Task goal - Write out the listing below without alteration, omitting its pictures.

Provided data -

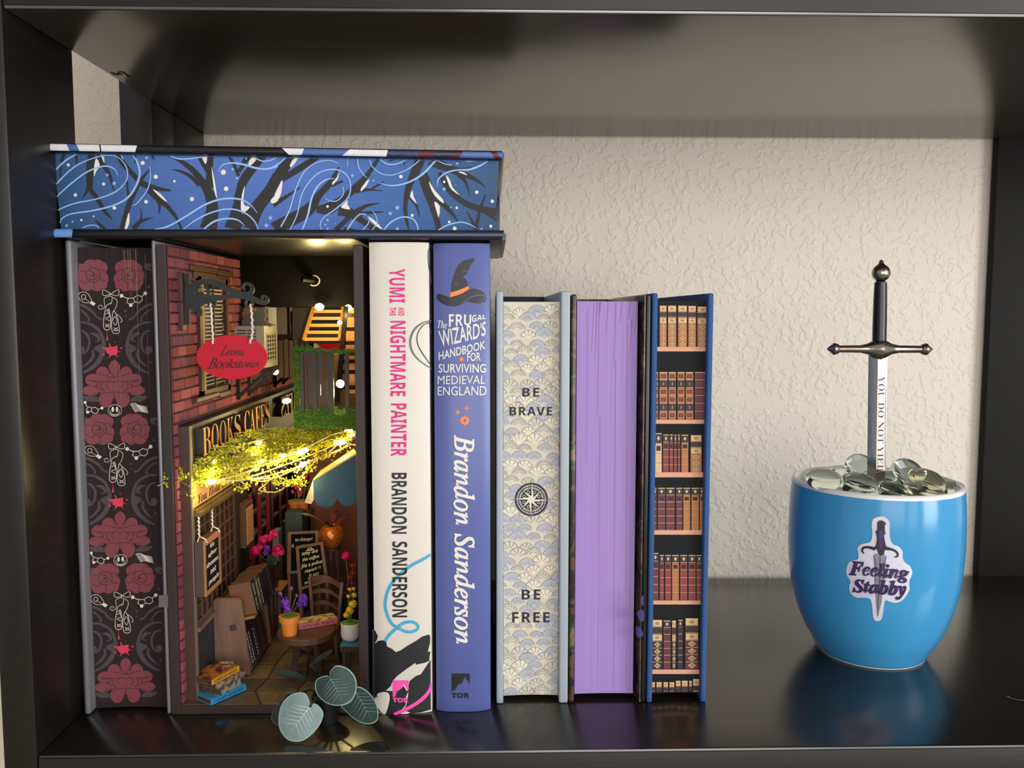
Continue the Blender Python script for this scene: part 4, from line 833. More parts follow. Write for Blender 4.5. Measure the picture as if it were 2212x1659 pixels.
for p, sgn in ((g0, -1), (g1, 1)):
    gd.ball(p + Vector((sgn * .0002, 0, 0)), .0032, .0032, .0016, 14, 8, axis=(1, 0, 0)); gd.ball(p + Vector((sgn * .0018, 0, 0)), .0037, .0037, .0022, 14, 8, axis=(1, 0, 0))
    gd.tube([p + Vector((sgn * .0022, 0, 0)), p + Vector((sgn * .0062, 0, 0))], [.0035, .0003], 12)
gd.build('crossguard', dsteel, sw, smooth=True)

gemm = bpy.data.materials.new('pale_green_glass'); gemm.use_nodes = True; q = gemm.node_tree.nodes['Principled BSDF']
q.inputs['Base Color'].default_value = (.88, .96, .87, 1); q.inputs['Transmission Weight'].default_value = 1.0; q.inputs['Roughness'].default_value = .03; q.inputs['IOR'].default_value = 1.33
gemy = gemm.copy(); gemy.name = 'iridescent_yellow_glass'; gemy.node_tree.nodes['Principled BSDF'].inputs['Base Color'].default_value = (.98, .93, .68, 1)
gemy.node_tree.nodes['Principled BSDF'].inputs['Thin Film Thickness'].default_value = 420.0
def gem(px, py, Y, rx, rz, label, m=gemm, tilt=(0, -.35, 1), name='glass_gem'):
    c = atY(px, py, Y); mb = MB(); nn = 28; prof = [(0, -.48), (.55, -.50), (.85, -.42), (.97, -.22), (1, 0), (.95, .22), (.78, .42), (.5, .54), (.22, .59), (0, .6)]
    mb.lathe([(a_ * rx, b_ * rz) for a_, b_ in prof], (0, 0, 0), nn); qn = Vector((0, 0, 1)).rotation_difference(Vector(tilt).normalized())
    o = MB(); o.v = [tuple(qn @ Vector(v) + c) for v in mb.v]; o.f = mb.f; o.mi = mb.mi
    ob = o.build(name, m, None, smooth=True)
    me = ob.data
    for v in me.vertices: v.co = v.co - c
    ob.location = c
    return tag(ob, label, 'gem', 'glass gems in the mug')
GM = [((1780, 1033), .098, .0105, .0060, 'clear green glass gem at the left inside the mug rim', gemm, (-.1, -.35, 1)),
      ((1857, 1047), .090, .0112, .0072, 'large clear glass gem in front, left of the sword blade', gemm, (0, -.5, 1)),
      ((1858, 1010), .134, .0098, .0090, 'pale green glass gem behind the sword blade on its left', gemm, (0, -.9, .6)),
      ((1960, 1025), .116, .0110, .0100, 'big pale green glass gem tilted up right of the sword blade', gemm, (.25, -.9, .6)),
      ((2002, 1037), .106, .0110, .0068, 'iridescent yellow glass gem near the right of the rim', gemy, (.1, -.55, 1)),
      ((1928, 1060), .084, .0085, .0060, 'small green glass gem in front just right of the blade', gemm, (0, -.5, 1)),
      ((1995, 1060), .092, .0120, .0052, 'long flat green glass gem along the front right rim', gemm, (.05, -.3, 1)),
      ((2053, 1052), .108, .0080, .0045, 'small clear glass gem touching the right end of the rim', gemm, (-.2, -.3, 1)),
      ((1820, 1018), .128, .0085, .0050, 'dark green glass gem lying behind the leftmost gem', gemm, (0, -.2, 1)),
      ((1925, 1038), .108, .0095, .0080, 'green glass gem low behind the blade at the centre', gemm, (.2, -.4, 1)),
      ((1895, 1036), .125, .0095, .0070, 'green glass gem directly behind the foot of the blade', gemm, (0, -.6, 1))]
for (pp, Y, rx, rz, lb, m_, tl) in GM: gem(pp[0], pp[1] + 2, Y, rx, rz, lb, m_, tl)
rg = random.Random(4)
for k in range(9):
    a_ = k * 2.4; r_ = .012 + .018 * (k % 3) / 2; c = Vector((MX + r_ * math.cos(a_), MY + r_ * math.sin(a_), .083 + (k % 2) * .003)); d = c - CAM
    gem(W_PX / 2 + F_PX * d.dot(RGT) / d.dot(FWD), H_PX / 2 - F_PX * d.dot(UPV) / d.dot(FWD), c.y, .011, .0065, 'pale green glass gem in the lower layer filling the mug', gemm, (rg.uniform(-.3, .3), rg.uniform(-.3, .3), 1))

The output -
Continue the Blender Python script for this scene: part 4, from line 833. More parts follow. Write for Blender 4.5. Measure the picture as if it were 2212x1659 pixels.
for p, sgn in ((g0, -1), (g1, 1)):
    gd.ball(p + Vector((sgn * .0002, 0, 0)), .0032, .0032, .0016, 14, 8, axis=(1, 0, 0)); gd.ball(p + Vector((sgn * .0018, 0, 0)), .0037, .0037, .0022, 14, 8, axis=(1, 0, 0))
    gd.tube([p + Vector((sgn * .0022, 0, 0)), p + Vector((sgn * .0062, 0, 0))], [.0035, .0003], 12)
gd.build('crossguard', dsteel, sw, smooth=True)

gemm = bpy.data.materials.new('pale_green_glass'); gemm.use_nodes = True; q = gemm.node_tree.nodes['Principled BSDF']
q.inputs['Base Color'].default_value = (.88, .96, .87, 1); q.inputs['Transmission Weight'].default_value = 1.0; q.inputs['Roughness'].default_value = .03; q.inputs['IOR'].default_value = 1.33
gemy = gemm.copy(); gemy.name = 'iridescent_yellow_glass'; gemy.node_tree.nodes['Principled BSDF'].inputs['Base Color'].default_value = (.98, .93, .68, 1)
gemy.node_tree.nodes['Principled BSDF'].inputs['Thin Film Thickness'].default_value = 420.0
def gem(px, py, Y, rx, rz, label, m=gemm, tilt=(0, -.35, 1), name='glass_gem'):
    c = atY(px, py, Y); mb = MB(); nn = 28; prof = [(0, -.48), (.55, -.50), (.85, -.42), (.97, -.22), (1, 0), (.95, .22), (.78, .42), (.5, .54), (.22, .59), (0, .6)]
    mb.lathe([(a_ * rx, b_ * rz) for a_, b_ in prof], (0, 0, 0), nn); qn = Vector((0, 0, 1)).rotation_difference(Vector(tilt).normalized())
    o = MB(); o.v = [tuple(qn @ Vector(v) + c) for v in mb.v]; o.f = mb.f; o.mi = mb.mi
    ob = o.build(name, m, None, smooth=True)
    me = ob.data
    for v in me.vertices: v.co = v.co - c
    ob.location = c
    return tag(ob, label, 'gem', 'glass gems in the mug')
GM = [((1780, 1033), .098, .0105, .0060, 'clear green glass gem at the left inside the mug rim', gemm, (-.1, -.35, 1)),
      ((1857, 1047), .090, .0112, .0072, 'large clear glass gem in front, left of the sword blade', gemm, (0, -.5, 1)),
      ((1858, 1010), .134, .0098, .0090, 'pale green glass gem behind the sword blade on its left', gemm, (0, -.9, .6)),
      ((1960, 1025), .116, .0110, .0100, 'big pale green glass gem tilted up right of the sword blade', gemm, (.25, -.9, .6)),
      ((2002, 1037), .106, .0110, .0068, 'iridescent yellow glass gem near the right of the rim', gemy, (.1, -.55, 1)),
      ((1928, 1060), .084, .0085, .0060, 'small green glass gem in front just right of the blade', gemm, (0, -.5, 1)),
      ((1995, 1060), .092, .0120, .0052, 'long flat green glass gem along the front right rim', gemm, (.05, -.3, 1)),
      ((2053, 1052), .108, .0080, .0045, 'small clear glass gem touching the right end of the rim', gemm, (-.2, -.3, 1)),
      ((1820, 1018), .128, .0085, .0050, 'dark green glass gem lying behind the leftmost gem', gemm, (0, -.2, 1)),
      ((1925, 1038), .108, .0095, .0080, 'green glass gem low behind the blade at the centre', gemm, (.2, -.4, 1)),
      ((1895, 1036), .125, .0095, .0070, 'green glass gem directly behind the foot of the blade', gemm, (0, -.6, 1))]
for (pp, Y, rx, rz, lb, m_, tl) in GM: gem(pp[0], pp[1] + 2, Y, rx, rz, lb, m_, tl)
rg = random.Random(4)
for k in range(9):
    a_ = k * 2.4; r_ = .012 + .018 * (k % 3) / 2; c = Vector((MX + r_ * math.cos(a_), MY + r_ * math.sin(a_), .083 + (k % 2) * .003)); d = c - CAM
    gem(W_PX / 2 + F_PX * d.dot(RGT) / d.dot(FWD), H_PX / 2 - F_PX * d.dot(UPV) / d.dot(FWD), c.y, .011, .0065, 'pale green glass gem in the lower layer filling the mug', gemm, (rg.uniform(-.3, .3), rg.uniform(-.3, .3), 1))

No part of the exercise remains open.